Here's how my 25" looks (more pictures in my Flickr album).

IMG_E7299.jpg


It's only showing about a handful of seat post with 175mm cranks. That's a 100mm reach stem.

*Speaking of "race fit," I recently saw a stunningly restored ST1000 in my neighborhood (here's a picture) with that setup.

Helpful?
 

Swell

Member
I am pretty close to your size, a bit shorter, but with the same length legs. I ride a 25 inch frame 2001 T2000 with the CAAD3 frame that was introduced in the year 2000. My top tube standover height is 34.5 inches and the bike fits me fine with the seat post pulled up about 4 inches. I do like to tour with a bike that has the handlebars and seat level with each other, so consider that. I just replace my stem to fit for height and length. Tire size might also effect standover height. I run 700×32 tires.
When it comes to bicycle touring I would suggest that you buy a bicycle that you can get an adequate low gear out of. A low 20 inch gear is optional for pulling a 75 pound bicycle over a mountain pass with a smile on your face. My low is a 26 tooth chainring and a 34 tooth rear cog. On some older frames you can't make that happen. The other critical components are the power of your brakes, since your loaded bike will be heavy, and the strength of your wheels (which are also a braking components and friction induced heat sinks), so spoke count and sidewall wear are important for safety and getting you through areas where you will find no mechanical services available.
I love bicycle touring and I am looking forward to seeing what you decide on.
We're twins! (Your measurements match mine.) And I agree with letsbike's comments.

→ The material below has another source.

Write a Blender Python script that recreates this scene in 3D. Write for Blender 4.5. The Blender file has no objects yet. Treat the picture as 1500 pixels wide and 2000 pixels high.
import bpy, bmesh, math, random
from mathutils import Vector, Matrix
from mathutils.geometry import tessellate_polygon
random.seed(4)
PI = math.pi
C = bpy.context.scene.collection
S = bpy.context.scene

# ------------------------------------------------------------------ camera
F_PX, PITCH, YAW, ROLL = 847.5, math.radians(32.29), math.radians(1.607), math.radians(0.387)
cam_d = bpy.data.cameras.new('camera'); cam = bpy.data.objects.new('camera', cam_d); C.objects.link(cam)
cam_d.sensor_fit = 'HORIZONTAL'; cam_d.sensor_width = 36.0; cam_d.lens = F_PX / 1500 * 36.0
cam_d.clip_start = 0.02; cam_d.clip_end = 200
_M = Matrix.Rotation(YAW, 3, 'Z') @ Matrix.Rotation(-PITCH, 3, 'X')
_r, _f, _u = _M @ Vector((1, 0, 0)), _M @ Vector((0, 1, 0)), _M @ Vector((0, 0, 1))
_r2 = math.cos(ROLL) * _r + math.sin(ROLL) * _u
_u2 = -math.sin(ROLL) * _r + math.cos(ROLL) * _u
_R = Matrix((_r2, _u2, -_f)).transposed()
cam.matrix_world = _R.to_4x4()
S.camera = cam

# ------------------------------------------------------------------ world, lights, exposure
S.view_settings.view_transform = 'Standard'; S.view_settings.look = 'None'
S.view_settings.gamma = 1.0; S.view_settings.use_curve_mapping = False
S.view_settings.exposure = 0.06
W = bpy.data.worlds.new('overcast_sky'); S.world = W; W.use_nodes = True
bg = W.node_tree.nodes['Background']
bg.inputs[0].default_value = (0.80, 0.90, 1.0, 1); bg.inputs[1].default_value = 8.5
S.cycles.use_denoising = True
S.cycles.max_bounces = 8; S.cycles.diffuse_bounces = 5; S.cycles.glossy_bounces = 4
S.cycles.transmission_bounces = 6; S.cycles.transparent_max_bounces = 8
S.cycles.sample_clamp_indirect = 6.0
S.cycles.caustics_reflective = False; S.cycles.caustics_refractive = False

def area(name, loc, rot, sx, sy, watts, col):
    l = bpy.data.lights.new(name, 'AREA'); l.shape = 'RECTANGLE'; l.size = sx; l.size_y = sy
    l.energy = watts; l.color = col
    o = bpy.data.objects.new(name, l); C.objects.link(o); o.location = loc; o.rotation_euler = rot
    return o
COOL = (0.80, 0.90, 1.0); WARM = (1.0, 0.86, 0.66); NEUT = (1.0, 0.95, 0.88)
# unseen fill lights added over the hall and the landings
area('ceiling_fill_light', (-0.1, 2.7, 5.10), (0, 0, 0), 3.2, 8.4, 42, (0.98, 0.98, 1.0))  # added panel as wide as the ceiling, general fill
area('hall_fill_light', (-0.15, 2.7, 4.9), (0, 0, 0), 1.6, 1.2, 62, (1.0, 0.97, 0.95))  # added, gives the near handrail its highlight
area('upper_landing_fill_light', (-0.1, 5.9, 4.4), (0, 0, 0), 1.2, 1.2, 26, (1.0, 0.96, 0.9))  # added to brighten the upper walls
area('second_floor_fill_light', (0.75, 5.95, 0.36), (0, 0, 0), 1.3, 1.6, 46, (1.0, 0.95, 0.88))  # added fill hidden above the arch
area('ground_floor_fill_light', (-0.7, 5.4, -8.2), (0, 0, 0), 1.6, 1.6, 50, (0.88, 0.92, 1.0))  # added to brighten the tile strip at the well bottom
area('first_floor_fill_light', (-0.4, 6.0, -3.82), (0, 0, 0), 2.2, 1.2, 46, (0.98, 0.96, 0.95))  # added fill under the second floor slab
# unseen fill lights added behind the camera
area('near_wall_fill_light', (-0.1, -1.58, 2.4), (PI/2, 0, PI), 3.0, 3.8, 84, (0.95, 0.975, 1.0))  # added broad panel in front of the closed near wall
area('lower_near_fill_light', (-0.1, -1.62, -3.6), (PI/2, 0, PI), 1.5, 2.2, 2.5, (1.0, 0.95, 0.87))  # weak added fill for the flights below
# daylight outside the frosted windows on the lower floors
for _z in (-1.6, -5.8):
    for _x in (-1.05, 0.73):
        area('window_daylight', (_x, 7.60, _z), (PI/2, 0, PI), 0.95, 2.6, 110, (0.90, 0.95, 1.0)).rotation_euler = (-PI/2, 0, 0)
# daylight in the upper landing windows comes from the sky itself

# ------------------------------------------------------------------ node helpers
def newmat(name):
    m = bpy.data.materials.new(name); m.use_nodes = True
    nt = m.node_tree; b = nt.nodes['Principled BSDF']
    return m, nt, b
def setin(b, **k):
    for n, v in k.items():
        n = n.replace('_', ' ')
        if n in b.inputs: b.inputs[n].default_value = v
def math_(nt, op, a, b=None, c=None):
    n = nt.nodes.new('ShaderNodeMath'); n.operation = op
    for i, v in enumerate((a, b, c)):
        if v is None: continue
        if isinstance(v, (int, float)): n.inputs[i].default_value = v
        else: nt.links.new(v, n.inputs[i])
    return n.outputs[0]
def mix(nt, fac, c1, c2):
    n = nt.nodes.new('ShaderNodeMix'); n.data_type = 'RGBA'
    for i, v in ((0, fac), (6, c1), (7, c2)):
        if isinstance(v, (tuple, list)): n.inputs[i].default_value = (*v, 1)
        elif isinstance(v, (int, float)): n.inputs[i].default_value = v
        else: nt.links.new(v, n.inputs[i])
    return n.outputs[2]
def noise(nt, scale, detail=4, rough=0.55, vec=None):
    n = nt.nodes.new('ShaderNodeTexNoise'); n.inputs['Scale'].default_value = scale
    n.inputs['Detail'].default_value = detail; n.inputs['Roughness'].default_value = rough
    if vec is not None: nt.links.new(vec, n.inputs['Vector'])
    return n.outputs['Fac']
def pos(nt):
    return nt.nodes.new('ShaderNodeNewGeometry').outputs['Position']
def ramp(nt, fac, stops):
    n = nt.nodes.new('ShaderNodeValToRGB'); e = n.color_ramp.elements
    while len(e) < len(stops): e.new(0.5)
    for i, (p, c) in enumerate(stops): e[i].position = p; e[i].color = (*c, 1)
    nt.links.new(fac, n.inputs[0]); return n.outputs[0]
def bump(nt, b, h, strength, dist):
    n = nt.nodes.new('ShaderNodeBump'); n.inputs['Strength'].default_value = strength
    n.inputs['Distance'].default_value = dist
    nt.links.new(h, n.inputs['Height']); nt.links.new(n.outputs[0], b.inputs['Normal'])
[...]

I faced this dilemma when I bought my T1000 in late 1998. 26 years later, I'm glad I went with the 25".

But you could go either way (23" vs. 25"); the answer kinda depends on whether you prefer more "touring fit" vs. "race fit." For the self-supported touring I was doing, the 25" checked more boxes because: (a) The 1990s C'dale touring frames have shortish top-tubes for their size; the 25's 59cm effective top tube is right for me. The 23" frame (with a 1" shorter top tube) makes sense for a "race fit" with handlebars lower than the saddle.* (b) I wanted a comfortable upper body that was more upright, put less weight on hands, and put tops of the drop handlebars equal to the saddle height. (c) The 25" has a huge stand-over height, but as Grant Petersen at Rivendell writes, one rides a bike (doesn't 'stand' a bike). (d) The front-center distance is 1" longer on the 25" than the 23" frame (distance from bottom bracket to front axle is 1" longer), so toes don't clip fenders (there is zero toe overlap, which might not be the case on the 23"); wheelbase is longer and the bike more stable.

Here's how my 25" looks (more pictures in my Flickr album).

View attachment 14259

It's only showing about a handful of seat post with 175mm cranks. That's a 100mm reach stem.

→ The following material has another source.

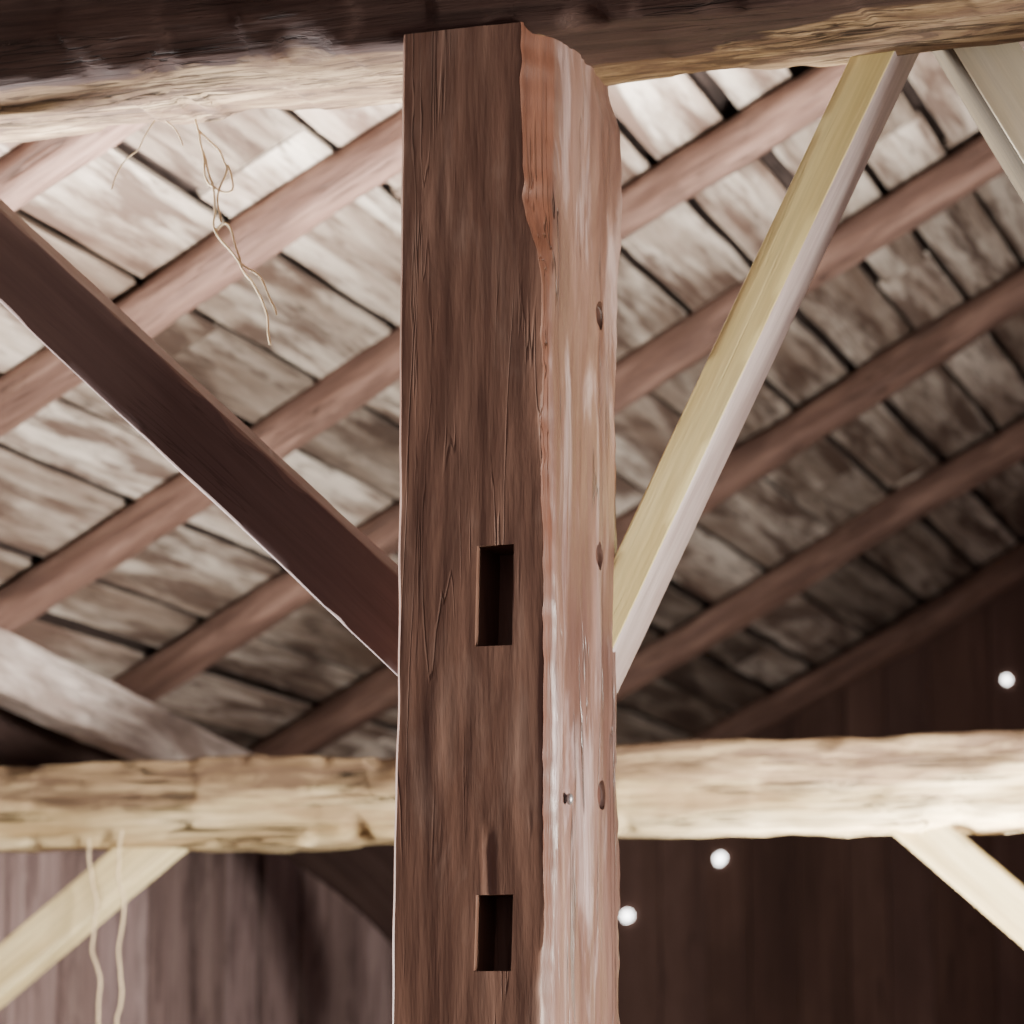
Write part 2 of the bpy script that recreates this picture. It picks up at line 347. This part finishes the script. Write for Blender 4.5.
for uu,s in ((ul+.1,1),(ur-.1,2)):
    timber('post',W(uu,bt+.13,0),W(uu,bt+.13,zt1+.01),.22,.22,U,M_cream,'square timber post carrying the tie beam','post',seed=20+s)
un=ubz(hit_b(1330,500,b0+.3))[0]
timber('post',W(un,b0+.3,0),W(un,b0+.3,zp+.01),.26,.36,U,M_post,'square brown timber post under the heavy plate','post',seed=31)

# ---------------- roof
upv=(U*math.cos(TH)+Z*math.sin(TH)).normalized()
nrm=upv.cross(B).normalized()
if nrm.z<0: nrm=-nrm
bg=ubz(hit_roof(872,648))[1]+.12
ue=-6.05
def roofp(u,b,off=0): return W(u,b,CAMZ+RC+TT*u)+nrm*off
rt_=math.radians(2.2)
Bs=(B*math.cos(rt_)-upv*math.sin(rt_)).normalized(); Us=(upv*math.cos(rt_)+B*math.sin(rt_)).normalized()
if Bs.cross(Us).dot(nrm)<0:
    mwr=Matrix((-Bs,Us,nrm)).transposed().to_4x4(); mwr.translation=roofp(ue-.75,bg+.05)
else:
    mwr=Matrix((Bs,Us,nrm)).transposed().to_4x4(); mwr.translation=roofp(ue-.2,3.5)
planks('ceiling',bg+.05-3.5,11,.31,.025,M_roof,mwr,.044,4.5,seed=6,jit=.010,var=.35,gv=(.4,1.35),wob=.2)
R=[((0,193),(90,148),30),((0,415),(395,140),29),((0,618),(830,76),27),((150,690),(975,150),25),((280,755),(1024,284),24),((620,684),(1024,432),21),((720,742),(1024,556),19)]
for i,(a,b,r) in enumerate(R):
    dist=hit_roof((a[0]+b[0])/2,(a[1]+b[1])/2).y; rad=r*.84*dist/F
    pa=ubz(hit_roof(a[0],a[1],rad*1.1)); pb=ubz(hit_roof(b[0],b[1],rad*1.1)); bb=(pa[1]+pb[1])/2
    pole('rafter',roofp(ue+.02,bb,-rad),roofp(3.0,bb,-rad),rad*1.02,rad*.95,M_raft,'round brown pole rafter under pale roof boards',i*3+1,'pole rafters under the roof boards')

# ---------------- walls, floor, eave plate
ze=CAMZ+RC+TT*ue
mwl=Matrix((Z,B,-U)).transposed().to_4x4()
if mwl.determinant()<0: mwl=Matrix((Z,-B,-U)).transposed().to_4x4(); mwl.translation=W(ue-.05,bg,0)
else: mwl.translation=W(ue-.05,3.5,0)
planks('wall_left',ze-.05,bg-3.5,.42,.025,M_wallL,mwl,.04,9,seed=9,jit=.004,tmin=.2)
mwg=Matrix((Z,U,B)).transposed().to_4x4()
if mwg.determinant()<0: mwg=Matrix((Z,-U,B)).transposed().to_4x4(); mwg.translation=W(4.0,bg,0)
else: mwg.translation=W(ue,bg,0)
wb=planks('wall_back',1,4.0-ue,.30,.03,M_wallB,mwg,.006,9,seed=12,jit=.002,tmin=.15)
for v in wb.data.vertices:
    if v.co.x>.5:
        wu=(wb.matrix_world@v.co).dot(U); v.co.x=CAMZ+RC+TT*wu-.02
for px,py,r in ((720,859,5.5),(627,916,5.5),(1007,680,4.5)):
    c=hit_b(px,py,bg-.012); bm=bmesh.new(); rr=r*c.y/F
    bmesh.ops.create_circle(bm,cap_ends=True,segments=18,radius=rr)
    for v in bm.verts: v.co*=1+.3*noise.noise(v.co*30+Vector((px,0,0)))
    finish('knothole',bm,M_day,Matrix.Translation(c)@(-B).to_track_quat('Z','Y').to_matrix().to_4x4(),parent=wb,label='small knothole letting in daylight')
bm=bmesh.new(); bmesh.ops.create_cube(bm,size=1)
mf=Matrix((U,B,Z)).transposed().to_4x4() if Matrix((U,B,Z)).determinant()>0 else Matrix((U,-B,Z)).transposed().to_4x4()
fl=finish('floor',bm,M_floor,Matrix.Translation(W(0,7,-.05))@mf@Matrix.Diagonal((16,26,.1,1)),struct=True)
a=hit_roof(-70,635,.46); c=hit_roof(330,822,.36)
timber('eave_beam',a,c,.12,.20,Z,M_eave,'weathered grey hewn eave beam under the rafter feet','beam',seed=41,rough=.005,wane=.01,sharp=True)
a=hit_roof(-70,708,.40); c=hit_roof(130,794,.38)
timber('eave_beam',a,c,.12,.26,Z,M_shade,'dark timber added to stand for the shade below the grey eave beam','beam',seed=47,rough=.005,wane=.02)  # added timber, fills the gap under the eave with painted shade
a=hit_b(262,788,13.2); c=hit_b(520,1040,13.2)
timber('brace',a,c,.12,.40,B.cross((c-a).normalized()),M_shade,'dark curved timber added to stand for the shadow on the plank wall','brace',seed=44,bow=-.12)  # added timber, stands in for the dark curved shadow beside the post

# ---------------- straw strands / strings
def strand(name,pts,r,label,cat,branch=()):
    cu=bpy.data.curves.new(name,'CURVE'); cu.dimensions='3D'; cu.bevel_depth=r; cu.bevel_resolution=2
    for ps in [pts]+list(branch):
        s=cu.splines.new('POLY')
        fine=[]
        for i in range(len(ps)-1):
            p0=ps[max(0,i-1)];p1=ps[i];p2=ps[i+1];p3=ps[min(len(ps)-1,i+2)]
            for k in range(6):
                t=k/6; fine.append(.5*((2*p1)+(-p0+p2)*t+(2*p0-5*p1+4*p2-p3)*t*t+(-p0+3*p1-3*p2+p3)*t**3))
        fine.append(ps[-1]); s.points.add(len(fine)-1)
        for q,f in zip(s.points,fine): q.co=(*(f+Vector((noise.noise(f*25),0,noise.noise(f*25+Vector((5,5,5)))))*.006),1)
    ob=bpy.data.objects.new('tmp',cu); bpy.context.collection.objects.link(ob); bpy.context.view_layer.update()
    me=bpy.data.meshes.new_from_object(ob.evaluated_get(bpy.context.evaluated_depsgraph_get())); bpy.data.objects.remove(ob)
    o=bpy.data.objects.new(name,me); me.materials.clear(); me.materials.append(M_straw); bpy.context.collection.objects.link(o); o['label']=label; o['category']=cat
def H(b,*pp): return [hit_b(x,y,b) for x,y in pp]
bb=b0+.36
strand('straw_strand',H(bb,(193,112),(203,150),(214,200),(216,230),(238,262),(262,300),(270,345)),.0024,'dry straw strand dangling from the hewn plate','straw',
  [H(bb,(197,130),(222,155),(226,175),(217,195),(222,222)),H(bb,(203,150),(208,185),(232,190),(228,165)),H(bb,(216,230),(228,225),(240,262)),H(bb,(238,262),(262,280),(276,315))])
strand('straw_strand',H(bb-.02,(160,112),(140,145),(118,172),(112,190)),.0015,'thin dry straw wisp caught under the plate','straw',[H(bb-.02,(150,110),(175,128),(182,145))])
bb=bt-.03
strand('string',H(bb,(88,838),(90,870),(96,905),(92,945),(100,985),(96,1040)),.0042,'loose pale string hanging from the brace','string')
strand('string',H(bb,(122,830),(118,870),(124,905),(118,950),(121,990),(114,1040)),.0042,'loose pale string hanging beside the brace','string')

# ---------------- lights
def area(loc,target,size,sy,power,col,spread=180):
    l=bpy.data.lights.new('light','AREA'); l.shape='RECTANGLE'; l.size=size; l.size_y=sy; l.energy=power; l.color=col; l.spread=math.radians(spread)
    o=bpy.data.objects.new('light',l); bpy.context.collection.objects.link(o); o.location=loc
    o.rotation_euler=(Vector(target)-Vector(loc)).to_track_quat('-Z','Y').to_euler(); return o
area(W(3.4,5.3,1.2),W(-3.2,8.8,2.0),2.0,1.6,430,(1,.94,.85),70)
area(W(-5.2,6.7,.9),W(-2.4,6.4,3.0),1.4,1.4,310,(.99,.97,.97),80)
area(W(-2.9,7.2,.2),W(-3.1,7.4,3.6),1.6,1.0,180,(1,.95,.87),50)  # low unseen lamp, added to brighten the plate underside and roof boards
area(W(-1.9,9.0,.2),W(-1.9,9.4,3.6),1.2,1.0,115,(1,.95,.87),45)  # second low fill lamp, added for the bright roof patch past the post
s=bpy.data.lights.new('light','SPOT'); s.energy=450; s.color=(1,.95,.86); s.spot_size=math.radians(15); s.spot_blend=.7; s.shadow_soft_size=.3  # unseen spot, added to brighten the corner brace and right brace top
so=bpy.data.objects.new('light',s); bpy.context.collection.objects.link(so); so.location=W(-.6,2.6,.4)
so.rotation_euler=(W(-.9,6.4,3.25)-so.location).to_track_quat('-Z','Y').to_euler()
w=bpy.data.worlds.new('world'); scn.world=w; w.use_nodes=True
w.node_tree.nodes['Background'].inputs[0].default_value=(.68,.525,.535,1); w.node_tree.nodes['Background'].inputs[1].default_value=.66

cd=bpy.data.cameras.new('camera'); cd.sensor_width=36; cd.lens=F/1024*36; co=bpy.data.objects.new('camera',cd); bpy.context.collection.objects.link(co)
co.location=CAM; co.rotation_euler=(math.pi/2+PITCH,0,0); cd.dof.use_dof=True; cd.dof.focus_distance=6.15; cd.dof.aperture_fstop=4.0; cd.clip_end=200
scn.camera=co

*Speaking of "race fit," I recently saw a stunningly restored ST1000 in my neighborhood (here's a picture) with that setup.

Helpful?
I am pretty close to your size, a bit shorter, but with the same length legs. I ride a 25 inch frame 2001 T2000 with the CAAD3 frame that was introduced in the year 2000. My top tube standover height is 34.5 inches and the bike fits me fine with the seat post pulled up about 4 inches. I do like to tour with a bike that has the handlebars and seat level with each other, so consider that. I just replace my stem to fit for height and length. Tire size might also effect standover height. I run 700×32 tires.
When it comes to bicycle touring I would suggest that you buy a bicycle that you can get an adequate low gear out of. A low 20 inch gear is optional for pulling a 75 pound bicycle over a mountain pass with a smile on your face. My low is a 26 tooth chainring and a 34 tooth rear cog. On some older frames you can't make that happen. The other critical components are the power of your brakes, since your loaded bike will be heavy, and the strength of your wheels (which are also a braking components and friction induced heat sinks), so spoke count and sidewall wear are important for safety and getting you through areas where you will find no mechanical services available.
I love bicycle touring and I am looking forward to seeing what you decide on.
Letsbike, thank you for taking the time to share such helpful advice. I think the points you brought forward have saved me from making the mistake of buying the 23 inch framed ST600. I will compare the elements you have indicated - rims, spokes, and gears - and write a summary. Cheers!
 

Swell

Member
Willmill, Thanks for taking the time to share your expertise. I visited your Flickr page and am wowed by your bike and the adventures you have had on it. The restored T1000 is a beauty - I aspire to ride such a well-maintained bike. Particularly valuable to my process of discernment between the 23 and 25 is your explanation of the elements of 'race fit' versus 'touring fit' I like an upright riding position and will probably bastardize my bike with flat or butterfly bars in order to achieve it. I note your seat tube extension on your touring bike is at least 2 inches lower than mine is on my F1000. That makes sense given your explanation of fit. All the best, Cheers!
 

Swell

Member
I see the specs on the 1994 Cannondale T1000 are as follows:
"Rear Cogs Shimano Hyperglide 11-28 7 speed; and
Crank CODA 22, 32, 44 custom anodized rings"
Given the comments / observations of Letsbike and Willmill above,
How would you rate the gear ratios for getting a senior 200 lb rider and 75 lb bike and gear over a mountain pass,
and if these aren't optimal, than what changes would you suggest?
 

letsbike

Well-Known Member
That set up of a 22T chainring and 28T large cog will give you a 21.2 gear inch low which should suit your needs. If you can find a cassette with a 30T rear cog that will get you down to 19.8 inches. Two things of note: The smaller a chainring is the faster it wears (although you just use it for steep climbs). Also 7 speed and 8 speed cassettes are disappearing. Any 7 speed cassettes on the mass market are intended for inexpensive recreational bicycles.